Twitter Use and its Effects on Student Perception of Instructor Credibility by DeGroot, Young and VanSlette (2015) explores a quantitative and qualitative approach to how Twitter can support the credibility of an instructor for a student. This paper is a great example of the challenges that exist in trying to do quantitative work in an education environment. The study created three Twitter profiles, one that only posted professional tweets, one that only posted personal tweets and one that posted a blend of professional and personal tweets. They then took a random sample of students, at the undergrad level with a mean age of 20, and had them rank the credibility of the instructor based on various metrics, on a 7-point scale.

“Participants rated the professional Twitterfeed significantly more credible than the social Twitterfeed (M = 5.49, SD = 0.87 versus M = 4.70, SD = 0.87, p < /001), and the professional Twitterfeed was also marginally more credible than the blended Twitterfeed (M = 5.14, SD = 0.92, p = .06). Further, students rated the blended Twitterfeed as significantly more credible than the social Twitterfeed (p < .05).”

The results look fantastic! Every professor should go out, create a Twitter profile, and start Tweeting a professional feed. This results do start to look a little less fantastic once the study is looked at in more depth, however. To the credit of DeGroot, Young and VanSlette, they do bring up most of the challenges of this study. I also, through my biased lens, see some challenges in extrapolating these results outside of this specific study. The largest challenge I see with this is the study is based on a first impression opinion of an instructor. The students did not have any personal connection with these different persona’s, in fact, the instructors were created for the purpose of this study. What we are really looking at in this study is the first impression of students of a professional instructor based on the types of Tweets that the instructor is making.

I am not a large social media consumer, or user, so am probably a little biased. I am curious how the impression of a professor would change based on this if the students were actually in the class. The challenge with this is creating an environment where the only difference for students is the Twitter feed. We could then find out the impact that Twitter could have on the level of credibility of the instructor.

For myself, this study is backed up a little bit by my real life experience. To get into EDCI 568 I was asked to have an informal telephone conversation with Dr. Valerie Irvine. After talking with her I became very intrigued, she made a few interesting comments about accessibility, student rights, and social equity specifically regarding her class. After our conversation I, for the first time in my academic career, Googled her to see what else I could find out about her. I was pleasantly surprised and I came across her Twitter feed and found it full of social justice, open source education, environmentalism, and equity. This allowed me to get excited about the class, and have a general feeling towards the positive experience I would have. I can specifically remember saying to my wife, “I think one of my classes will be a lot of fun, the professor sounds like kind of a bad ass.” From this stance, I can see how a digital footprint can cause a student’s opinion of an instructor to change. That being said, I suspect that interactions in person and throughout the class would outweigh and outshine any first impressions you would have based on a social media feed.
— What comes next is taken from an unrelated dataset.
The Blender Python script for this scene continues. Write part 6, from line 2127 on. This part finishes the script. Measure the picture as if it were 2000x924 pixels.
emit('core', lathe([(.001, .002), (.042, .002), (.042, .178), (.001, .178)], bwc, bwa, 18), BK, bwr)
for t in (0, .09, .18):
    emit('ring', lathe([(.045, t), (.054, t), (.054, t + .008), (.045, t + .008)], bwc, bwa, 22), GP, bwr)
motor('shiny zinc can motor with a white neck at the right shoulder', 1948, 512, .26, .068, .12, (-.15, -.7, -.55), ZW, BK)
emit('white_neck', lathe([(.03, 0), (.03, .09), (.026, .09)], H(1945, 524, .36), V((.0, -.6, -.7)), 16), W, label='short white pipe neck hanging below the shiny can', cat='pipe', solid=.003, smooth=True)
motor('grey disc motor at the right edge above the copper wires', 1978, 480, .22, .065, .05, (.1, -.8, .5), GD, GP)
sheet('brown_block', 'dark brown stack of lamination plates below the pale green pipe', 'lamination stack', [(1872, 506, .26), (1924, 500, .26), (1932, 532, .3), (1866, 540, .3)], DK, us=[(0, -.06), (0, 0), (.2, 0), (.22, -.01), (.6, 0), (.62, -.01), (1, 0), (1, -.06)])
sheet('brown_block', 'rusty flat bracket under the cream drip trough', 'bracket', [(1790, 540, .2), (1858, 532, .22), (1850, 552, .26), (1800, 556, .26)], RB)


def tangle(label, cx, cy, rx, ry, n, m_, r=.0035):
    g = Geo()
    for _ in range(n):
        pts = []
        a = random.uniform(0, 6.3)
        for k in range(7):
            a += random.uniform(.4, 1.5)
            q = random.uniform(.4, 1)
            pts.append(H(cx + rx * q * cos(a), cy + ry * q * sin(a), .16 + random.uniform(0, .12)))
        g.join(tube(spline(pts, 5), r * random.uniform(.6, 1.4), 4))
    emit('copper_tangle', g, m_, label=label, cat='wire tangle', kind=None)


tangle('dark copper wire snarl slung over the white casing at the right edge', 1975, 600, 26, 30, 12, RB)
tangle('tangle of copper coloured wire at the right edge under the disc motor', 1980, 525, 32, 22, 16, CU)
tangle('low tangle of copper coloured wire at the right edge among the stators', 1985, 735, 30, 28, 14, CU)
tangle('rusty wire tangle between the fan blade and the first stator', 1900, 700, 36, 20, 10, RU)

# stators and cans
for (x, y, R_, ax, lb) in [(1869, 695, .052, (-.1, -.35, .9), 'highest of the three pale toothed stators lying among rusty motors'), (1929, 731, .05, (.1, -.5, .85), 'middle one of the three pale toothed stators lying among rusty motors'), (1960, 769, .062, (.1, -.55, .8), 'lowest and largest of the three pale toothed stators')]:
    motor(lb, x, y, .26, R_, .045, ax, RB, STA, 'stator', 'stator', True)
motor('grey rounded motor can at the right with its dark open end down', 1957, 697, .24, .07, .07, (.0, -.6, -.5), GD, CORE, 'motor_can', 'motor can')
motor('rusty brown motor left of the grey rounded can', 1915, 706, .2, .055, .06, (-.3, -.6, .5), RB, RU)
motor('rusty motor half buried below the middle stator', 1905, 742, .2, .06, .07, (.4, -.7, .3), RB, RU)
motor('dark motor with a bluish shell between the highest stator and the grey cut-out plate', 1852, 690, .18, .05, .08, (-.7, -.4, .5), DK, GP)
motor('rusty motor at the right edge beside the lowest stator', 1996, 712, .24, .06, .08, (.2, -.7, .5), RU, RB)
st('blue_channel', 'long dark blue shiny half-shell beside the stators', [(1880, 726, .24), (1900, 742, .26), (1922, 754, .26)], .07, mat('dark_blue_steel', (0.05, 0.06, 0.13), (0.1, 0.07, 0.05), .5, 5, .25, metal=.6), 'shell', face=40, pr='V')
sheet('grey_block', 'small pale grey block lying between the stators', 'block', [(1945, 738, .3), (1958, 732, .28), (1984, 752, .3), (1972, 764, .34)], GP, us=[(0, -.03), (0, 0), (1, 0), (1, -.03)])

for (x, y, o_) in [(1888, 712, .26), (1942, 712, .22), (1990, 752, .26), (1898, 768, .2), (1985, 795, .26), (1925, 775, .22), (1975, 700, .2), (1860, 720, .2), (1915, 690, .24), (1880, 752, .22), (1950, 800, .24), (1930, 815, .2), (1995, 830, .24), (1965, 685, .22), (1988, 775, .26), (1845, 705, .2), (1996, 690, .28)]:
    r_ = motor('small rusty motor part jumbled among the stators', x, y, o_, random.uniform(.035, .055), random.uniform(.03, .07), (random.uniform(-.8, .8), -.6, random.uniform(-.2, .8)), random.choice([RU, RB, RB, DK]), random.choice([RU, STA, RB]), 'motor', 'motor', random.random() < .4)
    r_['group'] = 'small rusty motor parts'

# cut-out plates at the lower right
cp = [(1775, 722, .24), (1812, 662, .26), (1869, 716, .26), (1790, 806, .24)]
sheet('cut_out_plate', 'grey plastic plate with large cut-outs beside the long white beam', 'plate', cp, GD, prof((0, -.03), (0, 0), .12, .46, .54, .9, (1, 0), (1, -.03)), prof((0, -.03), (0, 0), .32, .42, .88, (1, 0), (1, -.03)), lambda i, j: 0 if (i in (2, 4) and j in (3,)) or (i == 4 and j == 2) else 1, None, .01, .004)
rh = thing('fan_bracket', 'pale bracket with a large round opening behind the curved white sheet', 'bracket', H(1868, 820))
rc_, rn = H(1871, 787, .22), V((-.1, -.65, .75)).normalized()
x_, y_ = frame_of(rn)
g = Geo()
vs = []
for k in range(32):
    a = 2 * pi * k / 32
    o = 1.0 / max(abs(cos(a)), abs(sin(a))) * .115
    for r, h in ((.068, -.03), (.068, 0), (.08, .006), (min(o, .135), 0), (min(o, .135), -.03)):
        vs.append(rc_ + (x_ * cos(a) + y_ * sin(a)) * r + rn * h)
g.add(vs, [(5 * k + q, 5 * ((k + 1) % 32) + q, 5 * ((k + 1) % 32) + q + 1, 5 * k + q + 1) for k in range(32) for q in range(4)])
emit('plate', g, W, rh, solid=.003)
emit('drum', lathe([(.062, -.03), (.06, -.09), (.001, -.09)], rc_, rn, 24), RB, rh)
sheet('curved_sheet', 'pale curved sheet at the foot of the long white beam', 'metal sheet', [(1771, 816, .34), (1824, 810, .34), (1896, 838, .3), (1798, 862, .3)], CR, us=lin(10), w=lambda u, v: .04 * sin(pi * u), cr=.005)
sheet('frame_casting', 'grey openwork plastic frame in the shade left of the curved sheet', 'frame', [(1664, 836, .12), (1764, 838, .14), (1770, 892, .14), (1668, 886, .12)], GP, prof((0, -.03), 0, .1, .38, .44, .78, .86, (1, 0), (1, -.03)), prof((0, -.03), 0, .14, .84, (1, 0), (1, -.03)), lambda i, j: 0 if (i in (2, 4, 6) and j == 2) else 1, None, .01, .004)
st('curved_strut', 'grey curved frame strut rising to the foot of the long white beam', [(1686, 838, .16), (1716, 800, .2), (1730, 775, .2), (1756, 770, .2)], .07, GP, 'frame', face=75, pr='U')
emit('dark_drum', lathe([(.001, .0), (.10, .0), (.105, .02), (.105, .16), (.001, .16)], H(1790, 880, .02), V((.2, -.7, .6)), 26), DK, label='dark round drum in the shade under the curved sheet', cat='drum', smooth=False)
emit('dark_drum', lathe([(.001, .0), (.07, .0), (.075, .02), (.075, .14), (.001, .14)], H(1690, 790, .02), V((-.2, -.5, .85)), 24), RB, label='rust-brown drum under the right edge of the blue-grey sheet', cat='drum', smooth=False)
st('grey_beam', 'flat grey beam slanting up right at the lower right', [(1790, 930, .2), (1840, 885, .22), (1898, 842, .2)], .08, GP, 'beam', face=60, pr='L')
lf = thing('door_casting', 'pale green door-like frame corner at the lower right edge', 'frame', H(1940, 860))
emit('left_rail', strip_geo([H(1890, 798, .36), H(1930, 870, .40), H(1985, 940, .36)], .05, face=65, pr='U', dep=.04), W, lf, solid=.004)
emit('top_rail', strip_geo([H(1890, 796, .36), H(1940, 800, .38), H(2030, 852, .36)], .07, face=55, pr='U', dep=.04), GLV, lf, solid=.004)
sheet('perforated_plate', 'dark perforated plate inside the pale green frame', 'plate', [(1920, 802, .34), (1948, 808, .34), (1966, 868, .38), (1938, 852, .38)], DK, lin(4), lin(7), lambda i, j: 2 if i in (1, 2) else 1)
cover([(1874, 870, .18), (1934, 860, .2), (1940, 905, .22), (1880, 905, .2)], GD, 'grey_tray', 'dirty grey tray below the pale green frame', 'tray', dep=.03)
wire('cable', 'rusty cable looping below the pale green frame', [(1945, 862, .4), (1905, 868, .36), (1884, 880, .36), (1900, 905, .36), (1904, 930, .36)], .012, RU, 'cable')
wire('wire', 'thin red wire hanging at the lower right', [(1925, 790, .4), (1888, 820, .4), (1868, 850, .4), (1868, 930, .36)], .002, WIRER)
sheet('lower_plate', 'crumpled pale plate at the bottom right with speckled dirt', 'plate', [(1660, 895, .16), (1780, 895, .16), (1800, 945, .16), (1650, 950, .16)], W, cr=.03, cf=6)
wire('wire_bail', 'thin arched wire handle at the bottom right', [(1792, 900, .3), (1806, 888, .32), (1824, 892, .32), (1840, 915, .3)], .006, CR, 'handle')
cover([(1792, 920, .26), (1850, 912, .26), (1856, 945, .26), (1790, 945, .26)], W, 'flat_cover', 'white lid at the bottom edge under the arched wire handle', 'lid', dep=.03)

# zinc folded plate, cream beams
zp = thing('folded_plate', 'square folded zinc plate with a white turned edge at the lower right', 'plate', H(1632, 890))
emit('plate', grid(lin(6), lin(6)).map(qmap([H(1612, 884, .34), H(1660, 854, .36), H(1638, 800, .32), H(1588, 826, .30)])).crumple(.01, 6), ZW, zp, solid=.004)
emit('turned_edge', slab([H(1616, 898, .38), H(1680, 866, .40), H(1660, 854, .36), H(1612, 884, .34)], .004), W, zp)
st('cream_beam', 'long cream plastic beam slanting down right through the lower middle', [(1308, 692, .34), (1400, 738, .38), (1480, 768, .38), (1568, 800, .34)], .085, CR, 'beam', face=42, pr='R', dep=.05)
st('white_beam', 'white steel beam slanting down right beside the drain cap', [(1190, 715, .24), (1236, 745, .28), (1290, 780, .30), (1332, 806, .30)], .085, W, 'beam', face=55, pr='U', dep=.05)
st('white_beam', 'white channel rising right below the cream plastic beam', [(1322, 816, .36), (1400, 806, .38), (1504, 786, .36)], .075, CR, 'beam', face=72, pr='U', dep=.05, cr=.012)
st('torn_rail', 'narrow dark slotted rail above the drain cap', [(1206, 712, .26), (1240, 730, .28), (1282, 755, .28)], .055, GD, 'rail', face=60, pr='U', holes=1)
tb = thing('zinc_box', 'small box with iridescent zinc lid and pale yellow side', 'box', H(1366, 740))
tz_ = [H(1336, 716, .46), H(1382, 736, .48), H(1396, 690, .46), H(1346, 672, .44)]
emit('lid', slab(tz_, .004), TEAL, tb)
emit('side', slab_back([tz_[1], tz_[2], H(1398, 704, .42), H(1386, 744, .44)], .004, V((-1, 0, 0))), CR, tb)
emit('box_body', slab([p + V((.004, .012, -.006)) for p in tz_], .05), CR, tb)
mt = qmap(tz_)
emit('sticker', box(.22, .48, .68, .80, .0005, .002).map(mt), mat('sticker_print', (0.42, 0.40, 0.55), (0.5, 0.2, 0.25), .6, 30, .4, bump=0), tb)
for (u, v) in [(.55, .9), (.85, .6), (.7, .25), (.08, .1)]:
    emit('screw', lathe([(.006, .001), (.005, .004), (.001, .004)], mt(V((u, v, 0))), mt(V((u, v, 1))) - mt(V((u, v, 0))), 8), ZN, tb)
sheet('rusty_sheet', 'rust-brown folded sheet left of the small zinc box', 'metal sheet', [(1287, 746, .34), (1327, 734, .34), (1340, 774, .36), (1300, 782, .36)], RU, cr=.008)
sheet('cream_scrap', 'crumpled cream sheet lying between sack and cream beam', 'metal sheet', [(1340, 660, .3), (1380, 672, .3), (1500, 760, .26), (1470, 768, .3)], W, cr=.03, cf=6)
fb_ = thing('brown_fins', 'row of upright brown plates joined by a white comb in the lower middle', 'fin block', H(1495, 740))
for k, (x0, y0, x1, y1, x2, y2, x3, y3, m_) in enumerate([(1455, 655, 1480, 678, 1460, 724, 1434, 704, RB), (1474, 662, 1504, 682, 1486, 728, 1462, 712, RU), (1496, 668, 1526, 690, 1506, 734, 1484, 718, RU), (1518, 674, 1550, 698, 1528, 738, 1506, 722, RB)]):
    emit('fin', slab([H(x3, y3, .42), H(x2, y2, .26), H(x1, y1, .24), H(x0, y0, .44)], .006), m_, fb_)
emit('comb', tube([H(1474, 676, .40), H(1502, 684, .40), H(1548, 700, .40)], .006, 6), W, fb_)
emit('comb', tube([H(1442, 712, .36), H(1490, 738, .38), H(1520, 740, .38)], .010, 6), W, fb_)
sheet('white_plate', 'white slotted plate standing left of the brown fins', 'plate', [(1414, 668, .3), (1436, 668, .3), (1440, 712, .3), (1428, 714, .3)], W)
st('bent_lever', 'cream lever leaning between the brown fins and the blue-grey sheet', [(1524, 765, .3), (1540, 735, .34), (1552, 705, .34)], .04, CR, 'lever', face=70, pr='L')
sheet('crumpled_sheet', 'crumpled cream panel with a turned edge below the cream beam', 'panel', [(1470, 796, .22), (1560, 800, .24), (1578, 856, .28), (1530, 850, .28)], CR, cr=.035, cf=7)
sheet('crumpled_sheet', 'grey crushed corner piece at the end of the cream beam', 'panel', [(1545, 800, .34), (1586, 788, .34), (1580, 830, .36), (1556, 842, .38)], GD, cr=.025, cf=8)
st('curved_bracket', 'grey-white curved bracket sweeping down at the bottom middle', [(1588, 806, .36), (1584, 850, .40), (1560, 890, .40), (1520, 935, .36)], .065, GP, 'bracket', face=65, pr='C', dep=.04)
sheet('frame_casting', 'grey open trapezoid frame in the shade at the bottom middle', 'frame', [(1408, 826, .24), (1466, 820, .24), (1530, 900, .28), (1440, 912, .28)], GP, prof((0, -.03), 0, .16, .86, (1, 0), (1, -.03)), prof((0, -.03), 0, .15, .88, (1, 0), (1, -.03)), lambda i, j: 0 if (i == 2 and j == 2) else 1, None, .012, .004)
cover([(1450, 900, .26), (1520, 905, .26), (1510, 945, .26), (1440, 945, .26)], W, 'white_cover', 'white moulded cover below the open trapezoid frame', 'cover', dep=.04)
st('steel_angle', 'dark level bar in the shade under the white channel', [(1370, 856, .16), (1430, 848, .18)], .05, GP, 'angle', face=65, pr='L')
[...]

In the end, what the paper really came down to for me was the importance of relationships within a classroom. I have spent time with Tom Boland, co-creator of the Third Path, rebranded as The Centre for Relationship-Based Education – https://www.relationshipbasedschools.com/ and believe the level of stress they put on building relationships with students to foster academic success. DeGroot, Young, and VanSlette even allude to this in their paper as their study “also suggests that the students who use Twitter more frequently may think about their instructors who use Twitter differently. When presented with Twitter messages that were half social and half professional, the students who tweeted more frequently (more than a few times per week) rated these hypothetical instructors as more credible than did students who tweeted less frequently.” This supports the relationship based approach as these students would have a common interest as their instructors, Twitter.

In the end, using Twitter would probably be a positive point of access for students, but this is where I fall into a challenge. I have never been much for stating my opinion on a print format. Maybe this blog will provide me the comfort level to increase my Twitter game.

After reading The effect of Twitter posts on students’ perceptions of instructor credibility by Kirsten A. Johnson (2010) and it basically affirmed my thoughts about DeGroot’s article. In the end, these two studies draw different conclusions, based on the same type of experimental design. Johnson’s is much smaller, and only a single campus, but the general design – three artificial Twitter accounts, one social, one professional, one blended, random assignment of students into each account, and then rating the credibility of the instructor – is pretty much the same.

My biggest conclusion from these papers is that actual quantitative data on social patterns and perception that is relatable to a non-artificial environment is very difficult. In the end, I do not think either of the papers did anything incorrect, their data is there data. I would be interested to see the difference between their Twitter identities and their definition of social and professional tweets, as this may have played a factor.

I believe in the strengths of relationships in helping education, and if Social Media can help increase and strengthen the relationships you have with your students, then maybe, as an educator, I should make more of an effort to use it. As long as I can do it in an authentic manner, that is appropriate and not too personal.